Indeed, and they’re already showing some of it. For example field values in the editor don’t automatically clamp to valid values for their respective data types. An unsigned byte has a valid range of 0 to 255 but Godot allows you to assign values less than 0 and greater than 255. In my opinion the real competitor to Unity isn’t Godot but Defold since it covers the major platforms including web support and it does it without forcing developers to rely on third parties for the consoles. This is in spite of Godot claiming that this is somehow not possible to do with open source.
To be fair, Defold is not FOSS, it’s source available. And they are primarily funded by 3rd party corporate interests. Their console support is also massively lagging behind release cycles, like they got PS5 support this year, which is not a viable pace of adapting new platforms imo. And the engine doesn’t have proper 3D either, it’s one of the simpler available options.
Monogame, however, is FOSS and has console support but it’s also a framework, far easier to pull off when functionality is limited.
There is a free Godot Switch port available from RAWRLAB but it can’t do anything besides GDScript - no C#, no GDExtension, etc. And offers only basic functionality as well as no support. They themselves recommend working with porting companies for medium to large sized projects.
W4Games, meanwhile, support all features of Godot, provide support at a competitive pricing with Unity (read cheaper), and will be up to date with new platforms far quicker than engines like Defold. The claim that FOSS can’t do it is a bit suspect, but in context it seems to be at least partially true.

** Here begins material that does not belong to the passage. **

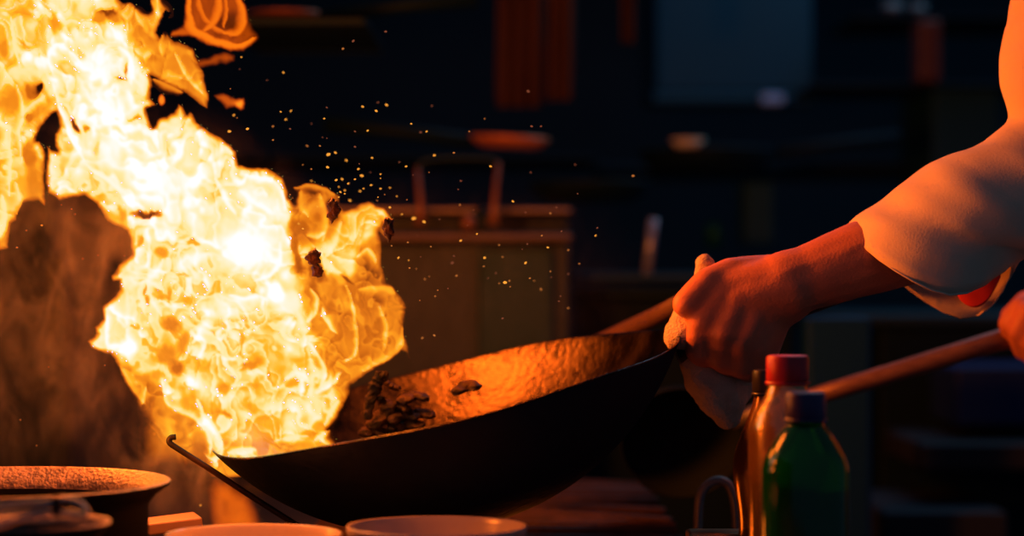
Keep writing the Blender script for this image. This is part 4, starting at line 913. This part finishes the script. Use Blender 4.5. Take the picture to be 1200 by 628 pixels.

I agree about Godot. I fear that they’re going to start running into issues soon, haven’t seen any sparks of genius out of that engine yet. Feels like everyone’s been chasing AI so hard what little dev is going on elsewhere has all their eggs in one basket. This is ultimately good for Unity and Unreal in the meantime.
It’s all hope and anticipation, easy to want that great engine, easy to say you’ll deliver. It’s another thing entirely to churn out those quality tools that elevate gamedev that are usable, ergonomic, and powerful. But to be fair those things take a bit to create, so only time will tell and they have other game engines to use as a benchmark.